(Scenes as source code)
------------------------------------------------

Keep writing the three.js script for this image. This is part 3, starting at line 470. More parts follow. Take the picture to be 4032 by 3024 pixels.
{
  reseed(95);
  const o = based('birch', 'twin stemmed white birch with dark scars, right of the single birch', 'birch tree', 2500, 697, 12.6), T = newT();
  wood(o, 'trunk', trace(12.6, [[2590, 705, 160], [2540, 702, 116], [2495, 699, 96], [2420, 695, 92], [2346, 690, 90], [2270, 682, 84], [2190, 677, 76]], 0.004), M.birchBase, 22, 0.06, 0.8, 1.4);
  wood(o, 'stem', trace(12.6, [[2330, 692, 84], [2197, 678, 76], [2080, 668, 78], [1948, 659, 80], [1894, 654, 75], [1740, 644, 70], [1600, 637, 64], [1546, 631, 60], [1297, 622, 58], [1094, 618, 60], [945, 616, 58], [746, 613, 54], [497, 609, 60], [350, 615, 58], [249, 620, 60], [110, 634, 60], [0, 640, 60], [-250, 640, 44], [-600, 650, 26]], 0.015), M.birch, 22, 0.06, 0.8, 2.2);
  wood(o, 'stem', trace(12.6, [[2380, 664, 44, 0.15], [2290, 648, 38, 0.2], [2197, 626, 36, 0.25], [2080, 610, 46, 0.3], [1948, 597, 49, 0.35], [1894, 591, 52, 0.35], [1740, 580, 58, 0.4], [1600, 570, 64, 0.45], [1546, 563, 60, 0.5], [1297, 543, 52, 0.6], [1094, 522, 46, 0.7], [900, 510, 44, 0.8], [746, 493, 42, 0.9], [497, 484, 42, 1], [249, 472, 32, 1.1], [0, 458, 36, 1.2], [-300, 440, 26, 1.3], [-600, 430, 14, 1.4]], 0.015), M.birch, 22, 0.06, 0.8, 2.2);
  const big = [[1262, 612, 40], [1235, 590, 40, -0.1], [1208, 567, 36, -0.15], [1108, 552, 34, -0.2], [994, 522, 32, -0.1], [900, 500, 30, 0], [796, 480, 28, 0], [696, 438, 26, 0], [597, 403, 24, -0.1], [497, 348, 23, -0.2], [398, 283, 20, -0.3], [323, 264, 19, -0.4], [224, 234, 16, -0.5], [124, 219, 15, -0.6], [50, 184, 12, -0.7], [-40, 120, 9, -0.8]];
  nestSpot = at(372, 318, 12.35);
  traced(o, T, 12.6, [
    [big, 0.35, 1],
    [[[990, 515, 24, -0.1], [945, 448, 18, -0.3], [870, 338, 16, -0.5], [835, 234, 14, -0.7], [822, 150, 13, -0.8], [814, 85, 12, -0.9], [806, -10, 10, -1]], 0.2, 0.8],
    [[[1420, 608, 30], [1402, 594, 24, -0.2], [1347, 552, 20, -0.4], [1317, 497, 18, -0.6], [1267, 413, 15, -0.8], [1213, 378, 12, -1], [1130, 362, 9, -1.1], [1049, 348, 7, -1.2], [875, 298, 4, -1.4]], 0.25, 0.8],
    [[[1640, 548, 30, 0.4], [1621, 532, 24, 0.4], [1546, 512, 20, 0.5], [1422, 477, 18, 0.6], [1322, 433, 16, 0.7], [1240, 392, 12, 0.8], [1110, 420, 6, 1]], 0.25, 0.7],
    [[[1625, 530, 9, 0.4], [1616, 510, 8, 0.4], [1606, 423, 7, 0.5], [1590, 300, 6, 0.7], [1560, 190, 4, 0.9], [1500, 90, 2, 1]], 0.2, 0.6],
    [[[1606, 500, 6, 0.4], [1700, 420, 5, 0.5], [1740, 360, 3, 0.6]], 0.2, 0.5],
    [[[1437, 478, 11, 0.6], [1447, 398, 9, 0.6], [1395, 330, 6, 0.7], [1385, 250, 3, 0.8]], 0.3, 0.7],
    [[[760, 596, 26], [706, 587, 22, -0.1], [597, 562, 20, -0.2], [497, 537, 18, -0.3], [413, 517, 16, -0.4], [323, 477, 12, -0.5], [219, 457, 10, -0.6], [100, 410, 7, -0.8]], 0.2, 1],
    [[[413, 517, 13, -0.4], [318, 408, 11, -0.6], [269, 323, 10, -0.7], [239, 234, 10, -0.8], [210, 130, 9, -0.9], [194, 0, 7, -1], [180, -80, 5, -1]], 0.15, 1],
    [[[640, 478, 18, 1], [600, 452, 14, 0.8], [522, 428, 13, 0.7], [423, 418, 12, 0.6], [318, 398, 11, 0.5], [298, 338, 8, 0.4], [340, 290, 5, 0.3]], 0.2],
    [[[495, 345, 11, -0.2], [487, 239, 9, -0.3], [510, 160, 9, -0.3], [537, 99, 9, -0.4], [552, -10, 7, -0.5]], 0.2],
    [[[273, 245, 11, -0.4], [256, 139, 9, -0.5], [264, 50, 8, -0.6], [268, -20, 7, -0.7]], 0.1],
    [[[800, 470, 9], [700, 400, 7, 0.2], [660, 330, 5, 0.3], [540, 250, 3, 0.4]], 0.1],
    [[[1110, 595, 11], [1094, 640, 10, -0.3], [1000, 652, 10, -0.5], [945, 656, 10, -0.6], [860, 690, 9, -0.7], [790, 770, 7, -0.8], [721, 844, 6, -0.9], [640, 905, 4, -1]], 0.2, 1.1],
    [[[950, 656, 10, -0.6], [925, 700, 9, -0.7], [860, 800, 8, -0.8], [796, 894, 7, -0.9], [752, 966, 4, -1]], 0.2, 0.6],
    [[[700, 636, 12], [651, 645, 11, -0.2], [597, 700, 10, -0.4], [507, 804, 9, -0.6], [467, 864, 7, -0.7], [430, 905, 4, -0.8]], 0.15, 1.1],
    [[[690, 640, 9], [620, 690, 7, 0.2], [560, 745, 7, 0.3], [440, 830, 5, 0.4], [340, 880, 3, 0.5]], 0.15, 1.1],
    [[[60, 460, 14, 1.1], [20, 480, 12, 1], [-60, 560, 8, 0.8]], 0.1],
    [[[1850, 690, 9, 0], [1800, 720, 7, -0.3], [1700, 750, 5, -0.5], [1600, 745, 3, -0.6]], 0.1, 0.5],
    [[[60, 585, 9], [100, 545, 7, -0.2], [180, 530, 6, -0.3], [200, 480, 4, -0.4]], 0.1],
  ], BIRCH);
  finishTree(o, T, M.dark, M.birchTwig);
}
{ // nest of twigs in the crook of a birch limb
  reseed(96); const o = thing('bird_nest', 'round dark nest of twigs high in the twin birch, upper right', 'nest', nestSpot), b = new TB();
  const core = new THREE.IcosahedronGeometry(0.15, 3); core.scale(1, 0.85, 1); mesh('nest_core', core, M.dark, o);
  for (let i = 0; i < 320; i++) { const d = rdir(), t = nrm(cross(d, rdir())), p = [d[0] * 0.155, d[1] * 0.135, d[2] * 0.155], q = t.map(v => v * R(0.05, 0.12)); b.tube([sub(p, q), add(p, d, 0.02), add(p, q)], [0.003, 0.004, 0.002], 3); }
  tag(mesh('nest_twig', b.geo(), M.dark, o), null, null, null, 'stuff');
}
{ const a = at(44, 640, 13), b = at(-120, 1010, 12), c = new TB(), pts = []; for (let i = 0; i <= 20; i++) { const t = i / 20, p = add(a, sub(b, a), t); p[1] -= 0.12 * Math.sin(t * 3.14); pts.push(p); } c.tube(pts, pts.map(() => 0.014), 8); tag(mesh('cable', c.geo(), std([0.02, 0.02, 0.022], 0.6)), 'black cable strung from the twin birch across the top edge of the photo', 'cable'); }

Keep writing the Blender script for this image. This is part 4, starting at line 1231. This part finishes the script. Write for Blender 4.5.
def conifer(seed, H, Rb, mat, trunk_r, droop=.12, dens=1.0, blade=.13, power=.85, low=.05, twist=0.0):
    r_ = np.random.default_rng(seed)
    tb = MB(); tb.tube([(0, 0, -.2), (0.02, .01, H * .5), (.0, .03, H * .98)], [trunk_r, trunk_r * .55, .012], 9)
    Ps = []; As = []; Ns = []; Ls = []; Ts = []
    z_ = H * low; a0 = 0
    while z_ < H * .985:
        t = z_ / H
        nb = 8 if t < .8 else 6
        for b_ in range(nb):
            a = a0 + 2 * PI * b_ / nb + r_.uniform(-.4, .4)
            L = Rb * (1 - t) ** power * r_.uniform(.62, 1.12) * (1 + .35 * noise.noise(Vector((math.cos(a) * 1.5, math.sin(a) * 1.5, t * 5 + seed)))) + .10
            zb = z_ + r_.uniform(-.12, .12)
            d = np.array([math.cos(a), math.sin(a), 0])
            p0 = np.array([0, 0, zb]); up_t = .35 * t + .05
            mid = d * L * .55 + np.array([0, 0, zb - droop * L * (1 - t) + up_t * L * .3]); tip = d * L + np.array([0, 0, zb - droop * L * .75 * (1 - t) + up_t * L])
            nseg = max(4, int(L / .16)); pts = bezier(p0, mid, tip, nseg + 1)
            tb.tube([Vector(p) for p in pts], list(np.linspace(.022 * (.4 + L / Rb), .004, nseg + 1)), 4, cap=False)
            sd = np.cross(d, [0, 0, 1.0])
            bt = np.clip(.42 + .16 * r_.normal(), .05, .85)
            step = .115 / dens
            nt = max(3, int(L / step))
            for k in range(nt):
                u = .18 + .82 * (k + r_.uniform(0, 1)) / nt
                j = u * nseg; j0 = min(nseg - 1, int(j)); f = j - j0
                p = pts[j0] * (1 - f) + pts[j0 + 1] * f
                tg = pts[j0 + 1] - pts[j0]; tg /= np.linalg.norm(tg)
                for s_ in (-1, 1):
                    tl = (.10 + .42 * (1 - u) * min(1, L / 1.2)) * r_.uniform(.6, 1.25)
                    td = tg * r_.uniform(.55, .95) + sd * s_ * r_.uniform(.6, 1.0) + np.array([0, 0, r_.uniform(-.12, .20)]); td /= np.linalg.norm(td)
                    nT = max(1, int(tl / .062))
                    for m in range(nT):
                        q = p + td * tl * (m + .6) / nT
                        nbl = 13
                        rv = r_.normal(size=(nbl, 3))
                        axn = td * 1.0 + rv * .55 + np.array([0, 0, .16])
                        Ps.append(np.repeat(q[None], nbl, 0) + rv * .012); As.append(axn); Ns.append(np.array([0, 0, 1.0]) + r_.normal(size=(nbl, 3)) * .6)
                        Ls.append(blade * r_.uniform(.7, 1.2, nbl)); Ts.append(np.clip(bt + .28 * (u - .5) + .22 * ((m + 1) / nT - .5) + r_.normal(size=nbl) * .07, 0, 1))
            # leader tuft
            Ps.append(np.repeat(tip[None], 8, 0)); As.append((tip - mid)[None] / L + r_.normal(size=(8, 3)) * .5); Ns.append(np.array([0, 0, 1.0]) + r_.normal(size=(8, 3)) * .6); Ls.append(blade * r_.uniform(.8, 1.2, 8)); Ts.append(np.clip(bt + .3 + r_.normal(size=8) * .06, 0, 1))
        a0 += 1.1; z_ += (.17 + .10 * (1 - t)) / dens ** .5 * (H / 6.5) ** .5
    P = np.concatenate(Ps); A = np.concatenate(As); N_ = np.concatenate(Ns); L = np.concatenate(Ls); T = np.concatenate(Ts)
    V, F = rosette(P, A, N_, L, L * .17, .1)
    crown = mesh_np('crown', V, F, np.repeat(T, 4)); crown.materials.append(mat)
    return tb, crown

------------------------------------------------

# Exercise prompt
Give the lines from the one containing "crown = mesh_np('crown', V, F, np.repeat(T, 4));" through the end of the entries again, exactly as written and with no other lines.

# Correct result
    crown = mesh_np('crown', V, F, np.repeat(T, 4)); crown.materials.append(mat)
    return tb, crown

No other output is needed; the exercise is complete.